You can find the whole list of rules on Janell’s website and there is a great YouTube video featuring both mum and son being interviewed on the topic which is great, if for nothing else just watching Greg’s response to how he felt when he received the contract! There is an element of tongue-in-cheek in some of the contract items but essentially what the mother is trying to instil in her son is the whole idea of responsibilities accompanying a privilege, or as she so beautifully puts it – “with the acceptance of this present comes rules and regulations.”

More and more I am meeting parents who are starting to buckle under pressure to regard items such as smartphones and computers, as well as attendance at teenage parties on a Saturday night, as their teen’s right and, unfortunately, no longer see them as a privilege. When this happens a seismic shift in the parent-child relationship occurs, particularly if it happens early in adolescence. It’s no surprise that a teen believes it is their right to have the best smartphone available, but it becomes a major problem when their parent starts believing that this is the case. Of course you want the best for your child, but you also want them to have some basic values and appreciate what they have – if they get given everything and they believe that it is their right to have these things they’re going to experience some pretty upsetting times in the future (that is, unless you continue to give everything their little heart desires into the future … what a terrifying thought!).
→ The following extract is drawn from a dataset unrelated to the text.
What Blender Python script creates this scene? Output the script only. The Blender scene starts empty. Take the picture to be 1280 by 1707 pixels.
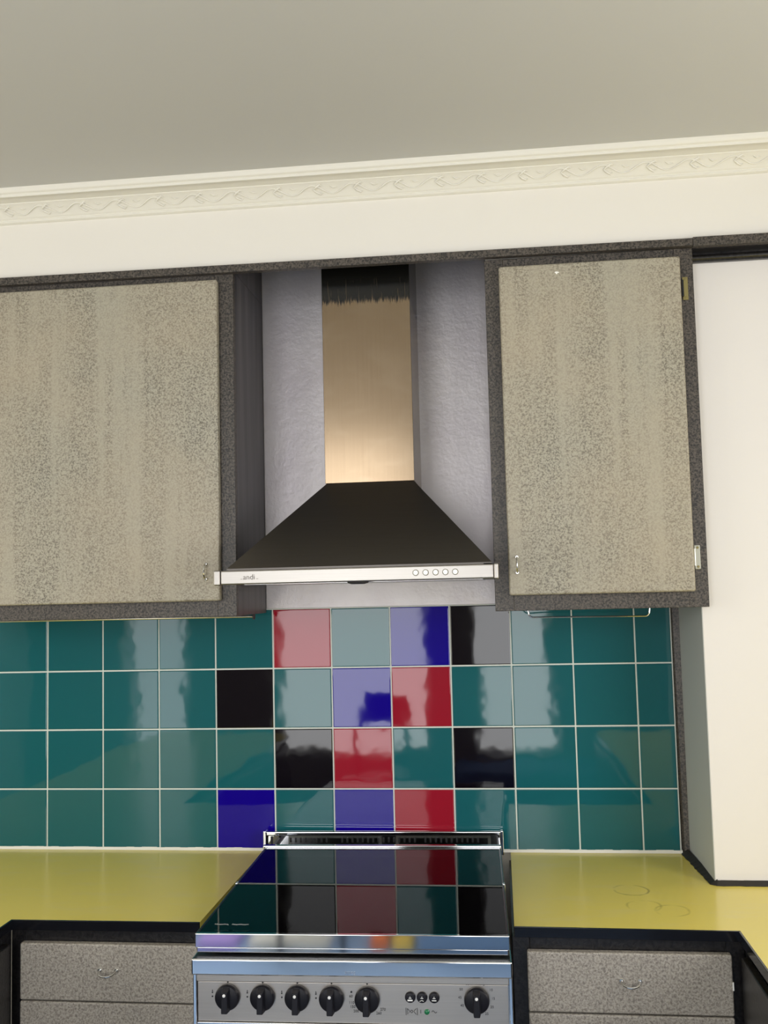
import bpy, bmesh, math, random
from mathutils import Vector, Matrix
random.seed(7)
scene = bpy.context.scene
C = scene.collection

# ------------------------------------------------------------------ camera
F_PX, YAW, PITCH, ROLL = 1634.32, 0.1136, 0.0789, -0.0238
CAM = Vector((0.5808, -2.4989, 1.5007))
def cam_axes():
    cy, sy, cp, sp = math.cos(YAW), math.sin(YAW), math.cos(PITCH), math.sin(PITCH)
    f = Vector((-sy*cp, cy*cp, sp)); r = Vector((cy, sy, 0)); u = r.cross(f)
    cr, sr = math.cos(ROLL), math.sin(ROLL)
    return cr*r + sr*u, -sr*r + cr*u, f
r_, u_, f_ = cam_axes()
cam = bpy.data.cameras.new('camera'); camo = bpy.data.objects.new('camera', cam); C.objects.link(camo)
cam.sensor_fit = 'HORIZONTAL'; cam.sensor_width = 36; cam.lens = F_PX*36/1280; cam.clip_start = 0.05
m = Matrix((r_, u_, -f_)).transposed().to_4x4(); m.translation = CAM
camo.matrix_world = m
scene.camera = camo

# ------------------------------------------------------------------ light
scene.view_settings.view_transform = 'Standard'
scene.view_settings.look = 'None'
scene.view_settings.gamma = 1
scene.view_settings.exposure = 0.58
try: scene.view_settings.use_curve_mapping = False
except Exception: pass
w = bpy.data.worlds.new('world'); scene.world = w; w.use_nodes = True
bg = w.node_tree.nodes['Background']; bg.inputs[0].default_value = (.75, .85, 1, 1); bg.inputs[1].default_value = 1.0

YB = -3.5                      # rear wall
WIN = [(-1.72, -1.36, 1.5, (1, .97, .92)), (-.76, .11, 2.7, (1, .965, .92)), (.45, .86, 2.6, (1, .97, .93))]
WZ0, WZ1 = .54, 2.36
for i, (a, b, L, col) in enumerate(WIN):
    l = bpy.data.lights.new('window_and_fill_light', 'AREA'); l.shape = 'RECTANGLE'
    l.size = b-a; l.size_y = WZ1-WZ0; l.color = col; l.energy = L*math.pi*(b-a)*(WZ1-WZ0)
    o = bpy.data.objects.new('window_and_fill_light', l); C.objects.link(o)
    o.location = ((a+b)/2, YB-.06, (WZ0+WZ1)/2)
    o.rotation_euler = (math.pi/2, 0, 0)      # -Z -> +Y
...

Giving them everything they want without question also alters the way your child sees you – you may be the parent who put on the big party where alcohol was tolerated and see yourself as your son’s or daughter’s best friend, but sooner or later that teen is going to want and need a parent. They will need a person who sets boundaries and rules, who provides direction and support – in the short term, being a best friend who gives them what they want may seem like a great way to go, but in the long term, it is the parent who wins out!
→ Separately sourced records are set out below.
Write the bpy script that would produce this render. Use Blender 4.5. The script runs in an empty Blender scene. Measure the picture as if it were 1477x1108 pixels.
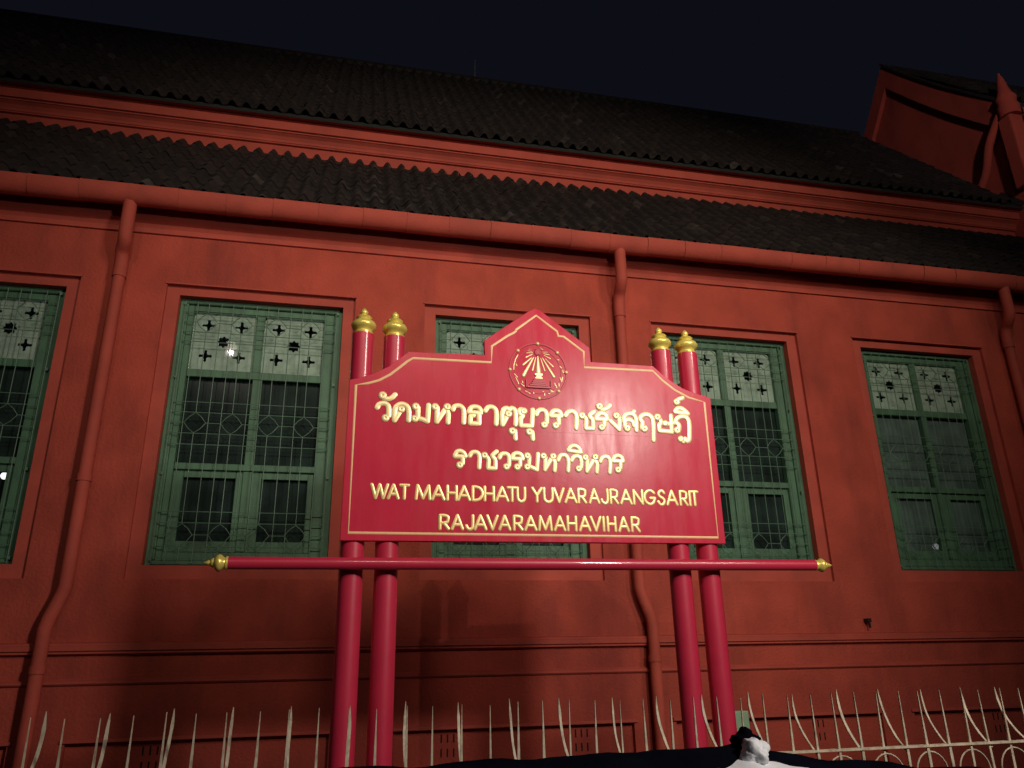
import bpy, bmesh, math, random
from mathutils import Vector, Matrix
random.seed(7)
R = math.radians
scn = bpy.context.scene
col = scn.collection

# ------------------------------------------------------------------ camera
cam_data = bpy.data.cameras.new('camera')
cam = bpy.data.objects.new('camera', cam_data)
col.objects.link(cam)
cam_data.sensor_fit = 'HORIZONTAL'
cam_data.sensor_width = 36.0
cam_data.lens = 27.03
cam_data.clip_start = 0.05
cam_data.clip_end = 2000
cr, cu, cb = (0.975844, -0.217722, -0.018063), (-0.057188, -0.334364, 0.940707), (-0.210852, -0.91695, -0.338738)
cam.matrix_world = Matrix(((cr[0], cu[0], cb[0], 0.0), (cr[1], cu[1], cb[1], 0.0), (cr[2], cu[2], cb[2], 1.6), (0, 0, 0, 1)))
scn.camera = cam

# ------------------------------------------------------------------ night sky and exposure
world = bpy.data.worlds.new('World')
scn.world = world
world.use_nodes = True
wn, wl = world.node_tree.nodes, world.node_tree.links
bg = wn['Background']
sky = wn.new('ShaderNodeTexSky')
sky.sky_type = 'NISHITA'
sky.sun_disc = False
sky.sun_elevation = R(-7.0)
sky.sun_rotation = R(200)
glow = wn.new('ShaderNodeMix'); glow.data_type = 'RGBA'; glow.blend_type = 'ADD'; glow.inputs['Factor'].default_value = 1.0
glow.inputs['B'].default_value = (0.026, 0.029, 0.050, 1)      # the even glow of a city night sky
wl.new(sky.outputs['Color'], glow.inputs['A']); wl.new(glow.outputs['Result'], bg.inputs['Color'])
bg.inputs['Strength'].default_value = 0.15
scn.view_settings.view_transform = 'Standard'
scn.view_settings.look = 'None'
scn.view_settings.exposure = 0.0
scn.view_settings.gamma = 1.0
scn.view_settings.use_curve_mapping = False

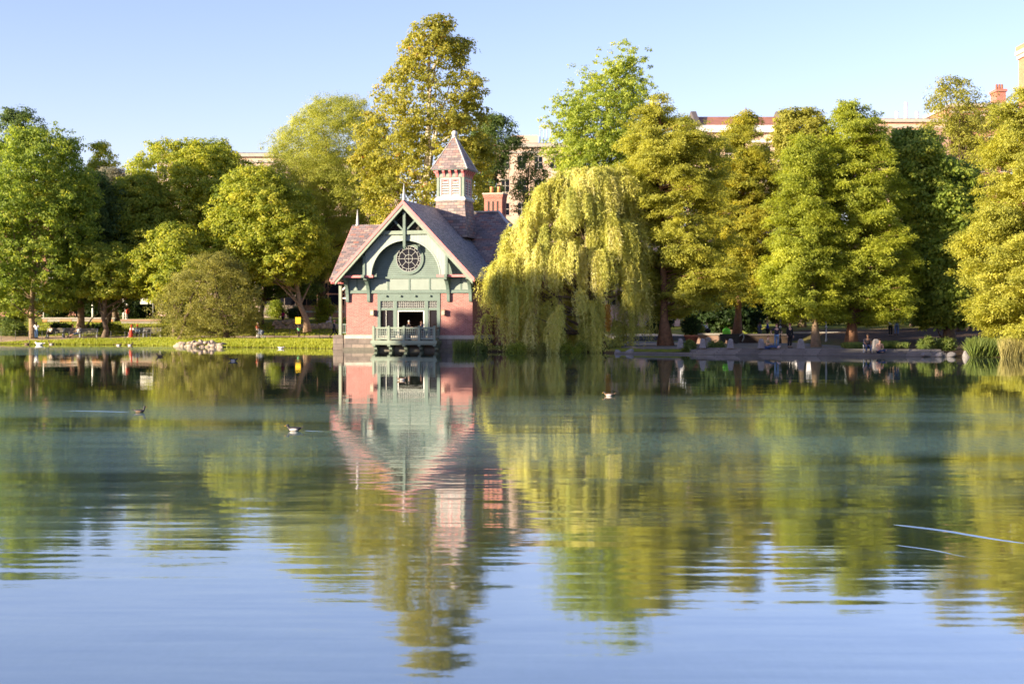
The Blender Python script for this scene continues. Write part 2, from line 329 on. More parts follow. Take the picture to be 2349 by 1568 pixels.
def watermat():
    m, nt, out = newmat('water')
    g = nd(nt, 'ShaderNodeNewGeometry'); sep = nd(nt, 'ShaderNodeSeparateXYZ'); lk(nt, g.outputs['Position'], sep.inputs[0])
    px, py = sep.outputs[0], sep.outputs[1]
    def field(sx, sy, detail, rough, w=0.0, dist=0.0):
        cb = nd(nt, 'ShaderNodeCombineXYZ'); lk(nt, mth(nt, 'MULTIPLY', px, sx), cb.inputs[0]); lk(nt, mth(nt, 'MULTIPLY', py, sy), cb.inputs[1]); cb.inputs[2].default_value = w
        n = nd(nt, 'ShaderNodeTexNoise', Scale=1.0, Detail=detail, Roughness=rough, Distortion=dist); lk(nt, cb.outputs[0], n.inputs['Vector'])
        return n
    def mapr(v, a, b, c=0.0, d=1.0):
        n = nd(nt, 'ShaderNodeMapRange', _interpolation_type='SMOOTHSTEP'); lk(nt, v, n.inputs[0])
        for i, q in enumerate((a, b, c, d)): n.inputs[i + 1].default_value = q
        return n.outputs[0]
    band = field(0.010, 0.11, 3.0, 0.6, 3.1).outputs[0]
    patch = field(0.035, 0.20, 4.0, 0.6, 8.3).outputs[0]
    near = mapr(py, 30.0, 13.0)                                       # the breeze reaches this side of the lake
    amp = mth(nt, 'ADD', mth(nt, 'MULTIPLY', near, 0.038), mapr(band, 0.35, 0.65, 0.008, 0.018))
    amp = mth(nt, 'ADD', amp, mth(nt, 'MULTIPLY', mth(nt, 'MULTIPLY', mapr(py, 56.0, 40.0), mapr(py, 14.0, 26.0)), 0.014))
    amp2 = mth(nt, 'ADD', mth(nt, 'MULTIPLY', near, 0.006), 0.0035)
    a = field(0.65, 5.4, 2.0, 0.5); b = field(0.18, 0.8, 1.0, 0.5, 5.0); c = field(13.0, 24.0, 3.0, 0.65, 2.0)
    def comp(ch, k, kx):
        def ctr(n):
            s = nd(nt, 'ShaderNodeSeparateColor'); lk(nt, n.outputs['Color'], s.inputs[0]); return mth(nt, 'SUBTRACT', s.outputs[ch], 0.5)
        t = mth(nt, 'ADD', mth(nt, 'MULTIPLY', ctr(a), mth(nt, 'MULTIPLY', amp, k)), mth(nt, 'MULTIPLY', ctr(b), mth(nt, 'MULTIPLY', amp2, kx)))
        return mth(nt, 'ADD', t, mth(nt, 'MULTIPLY', ctr(c), mth(nt, 'MULTIPLY', mth(nt, 'MULTIPLY', amp, mapr(near, 0.0, 0.6, 1.0, 0.45)), k * 0.8)))
    sx = comp(0, 0.35, 0.3); sy = comp(1, 1.0, 1.0)
    cb = nd(nt, 'ShaderNodeCombineXYZ'); lk(nt, sx, cb.inputs[0]); lk(nt, sy, cb.inputs[1])
    va = nd(nt, 'ShaderNodeVectorMath', _operation='ADD'); lk(nt, g.outputs['Normal'], va.inputs[0]); lk(nt, cb.outputs[0], va.inputs[1])
    vn = nd(nt, 'ShaderNodeVectorMath', _operation='NORMALIZE'); lk(nt, va.outputs[0], vn.inputs[0]); N = vn.outputs[0]
    dt = nd(nt, 'ShaderNodeVectorMath', _operation='DOT_PRODUCT'); lk(nt, g.outputs['Normal'], dt.inputs[0]); lk(nt, g.outputs['Incoming'], dt.inputs[1])
    cosv = mth(nt, 'ABSOLUTE', dt.outputs['Value'])
    refl = mth(nt, 'ADD', mth(nt, 'MULTIPLY', mth(nt, 'POWER', mth(nt, 'SUBTRACT', 1.0, cosv, clamp=True), 2.2), 0.86), 0.10)
    # ruffled, filmy patches that scatter the sky instead of mirroring the shore
    streak = field(0.10, 0.55, 4.0, 0.65, 6.6).outputs[0]
    env = mth(nt, 'MULTIPLY', mapr(py, 54.0, 36.0), mapr(py, 13.5, 27.0))
    mixn = mth(nt, 'ADD', mth(nt, 'ADD', mth(nt, 'MULTIPLY', band, 0.40), mth(nt, 'MULTIPLY', patch, 0.30)), mth(nt, 'MULTIPLY', streak, 0.30))
    m1 = mapr(mth(nt, 'ADD', mixn, mth(nt, 'MULTIPLY', env, 0.22)), 0.54, 0.80)
    wband = mth(nt, 'MULTIPLY', mth(nt, 'MULTIPLY', mapr(py, 100.0, 103.0), mapr(py, 135.0, 130.0)), mapr(px, -24.0, -34.0))
    film = mth(nt, 'MAXIMUM', m1, wband)
    sharp = nd(nt, 'ShaderNodeBsdfGlossy', Roughness=0.0); sharp.inputs[0].default_value = (0.96, 0.97, 0.97, 1)
    lk(nt, mapr(py, 60.0, 8.0, 0.015, 0.05), sharp.inputs['Roughness']); lk(nt, N, sharp.inputs['Normal'])
    soft = nd(nt, 'ShaderNodeBsdfGlossy', Roughness=0.20); soft.inputs[0].default_value = (0.86, 0.94, 0.92, 1); lk(nt, N, soft.inputs['Normal'])
    speck = field(9.0, 2.2, 4.0, 0.75, 4.0).outputs[0]
    gl = nd(nt, 'ShaderNodeMixShader'); lk(nt, mth(nt, 'MULTIPLY', film, 0.45), gl.inputs[0]); lk(nt, sharp.outputs[0], gl.inputs[1]); lk(nt, soft.outputs[0], gl.inputs[2])
    body = nd(nt, 'ShaderNodeBsdfDiffuse'); body.inputs[0].default_value = (0.030, 0.048, 0.032, 1)
    mx = nd(nt, 'ShaderNodeMixShader'); lk(nt, refl, mx.inputs[0]); lk(nt, body.outputs[0], mx.inputs[1]); lk(nt, gl.outputs[0], mx.inputs[2])
    # thin algae and pollen film; its teal also has scattered sky light painted in
    scum_sky = nd(nt, 'ShaderNodeBsdfDiffuse'); scum_sky.inputs[0].default_value = (0.10, 0.185, 0.14, 1)
    fm = mth(nt, 'MULTIPLY', mth(nt, 'ADD', mth(nt, 'MULTIPLY', film, 0.92), mapr(patch, 0.40, 0.62, 0.02, 0.10)), mapr(speck, 0.34, 0.66, 0.08, 0.46), clamp=True)
    mx2 = nd(nt, 'ShaderNodeMixShader'); lk(nt, fm, mx2.inputs[0]); lk(nt, mx.outputs[0], mx2.inputs[1]); lk(nt, scum_sky.outputs[0], mx2.inputs[2]); mx = mx2
    lk(nt, mx.outputs[0], out.inputs[0])
watermat()
mb = MB(); mb.add([(-900, -300, 0), (900, -300, 0), (900, 160, 0), (-900, 160, 0)], [(0, 1, 2, 3)])
o = mb.build('water', 'water'); o['kind'] = 'structure'

# a swimming bird's wake, the crest of a long low ripple
def wake(name, label, p0, p1, w0, w1, hgt, bend=0.0):
    p0 = Vector(p0); p1 = Vector(p1); n = 40; vs = []; fs = []
    d = (p1 - p0).normalized(); s = Vector((-d.y, d.x, 0))
    prof = [(-1.6, 0.0), (-1.1, .10), (-.7, .34), (-.3, .82), (0, 1.0), (.3, .82), (.7, .34), (1.1, .10), (1.6, 0.0)]; hgt = hgt * .36
    for i in range(n + 1):
        t = i / n; c = p0.lerp(p1, t) + s * (bend * math.sin(math.pi * t)) + s * 0.03 * math.sin(9 * t + p0.x); w = w0 + (w1 - w0) * t; e = math.sin(math.pi * min(1, t * 6) / 2) * (1 - t ** 3) + 0.02
        for a, b in prof: vs.append(c + s * (a * w) + Vector((0, 0, -0.002 + hgt * b * e)))
    k = len(prof)
    for i in range(n):
        for j in range(k - 1): fs.append((i * k + j, i * k + j + 1, (i + 1) * k + j + 1, (i + 1) * k + j))
    o = MB().add(vs, fs).build(name, 'water', smooth=True); o['kind'] = 'stuff'; o['label'] = label; o['category'] = 'ripple'
    return o

# ------------------------------------------------------------------ west bank path, lawn grass
def strip(name, v0, v1, y0, y1, mat, lift=0.012, nx=80, ny=6):
    xs = np.linspace(v0, v1, nx); ys = np.linspace(y0, y1, ny)
    o = grid_obj(name, xs, ys, lambda x, y: ground_h(x, y) + lift, mat); o['kind'] = 'structure'; return o
strip('path', -75, -15.6, 149.8, 156.0, 'path_gravel', 0.03, 140, 10)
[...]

When it comes to attending a party (or gathering) on a Saturday night, my views on the topic are simple – I believe that young people should go to teenage parties – that is where they learn to socialise but they should only go when their parent knows as much about the event as possible. When a 15 year old starts talking about their right to attend they need to be reminded that going to a party is a privilege and there will be certain responsibilities that they will need to accept and follow that accompany their attendance.

I am not for one minute suggesting that all parents start developing contracts around all adolescent behaviour, particularly teenage parties (although I have been involved with some families where this has proven to be extremely useful), but it is extremely important that adolescents appreciate that going out on a Saturday night is a privilege, it is certainly not their right. It is also vital that they understand that it is a privilege that can be taken away from them should certain responsibilities not be met. These responsibilities (rules or expectations, whatever you want to call them) should be decided on by parents and teen together (top-down rules dictated by parents never work – this doesn’t mean your child makes the rules but meeting in the middle is often the best way to achieve a positive outcome) and of course, good behaviour should always be rewarded.

Some of our young people are so lucky. Don’t get me wrong, their life is so much more complex than ours ever were and there are so many new issues to consider now that were not even on the radar when we were young, but basically so many of them have access to things that we could only have ever dreamt about. Teaching them to appreciate all that they have, whether it be a lot or not so much, is a vital part of parenting. Sorting out privileges, rights and responsibilities with your child is incredibly important.